Alla fine, Tito fu deportato nel campo di concentramento di Dachau, ma non si sa se gli sia stata offerta la libertà in cambio della promessa di tacere; tuttavia per i carcerieri era sottinteso, in quanto diverse volte dissero ai suoi compagni che avrebbe potuto facilmente uscire di prigione ed essere libero.
Era rinchiuso nel campo di concentramento solo da cinque settimane, e già aveva influenzato profondamente gli altri detenuti, sopportando le percosse senza lamentarsi, e cercando di nuovo di convincerli a pregare per i loro persecutori. Ai sacerdoti tedeschi presenti nel campo fu concesso di celebrare la Messa in un gruppo separato di baracche, ed essi passarono delle ostie consacrate a Tito, che correva un grave rischio nel distribuirle agli altri prigionieri. I lavori forzati lo stremarono perciò fu trasportato all'ospefiale del campo; dopo essere stato sottoposto, come cavia, ad alcuni esperimenti, fu ucciso con un'iniezione letale il 26 luglio 1942, poi cremato.
Anche l'infermiera olandese che gli fece l'iniezione in passato era stata cattolica; Tito le aveva parlato durante la degenza in ospedale, tentando di persuaderla a ricominciare a pregare, ma la donna aveva rifiutato di farlo, e quando Tito le donò il suo rosario, protestò che non si ricordava più le preghiere, al che egli rispose: «Bene, sicuramente puoi ancora dire Prega per noi peccatori».
Dopo la guerra l'infermiera si riconvertì al cristianesimo, e testimoniò che Tito aveva sofferto pazientemente durante gli esperimenti ai quali l'avevano sottoposto, e che aveva accettato la morte dicendo: «Non sia compiuta la mia volontà, ma la tua». Il suo culto divenne molto popolare nei Paesi Bassi, specialmente dopo la pubblicazione delle opere scritte in carcere.

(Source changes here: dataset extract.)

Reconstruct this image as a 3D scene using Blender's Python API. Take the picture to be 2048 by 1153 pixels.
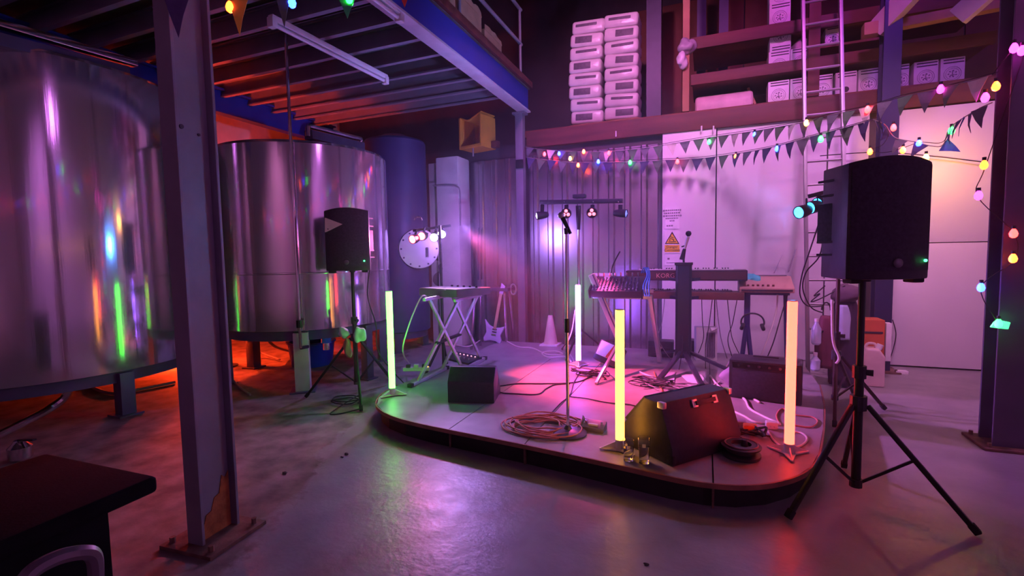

La sua causa è iniziata nel 1973, e la beatificazione è avvenuta nel 1985.
MARTIROLOGIO ROMANO. Nel campo di prigionia di Dachau vicino a Monaco di Baviera in Germania, beato Tito Brandsma, sacerdote dell’Ordine dei Carmelitani e martire, che, di origine olandese, affrontò serenamente ogni genere di sofferenze e di umiliazioni in nome della difesa della Chiesa e della dignità dell’uomo, offrendo un esempio insigne di carità verso i compagni di detenzione e verso gli stessi carnefici.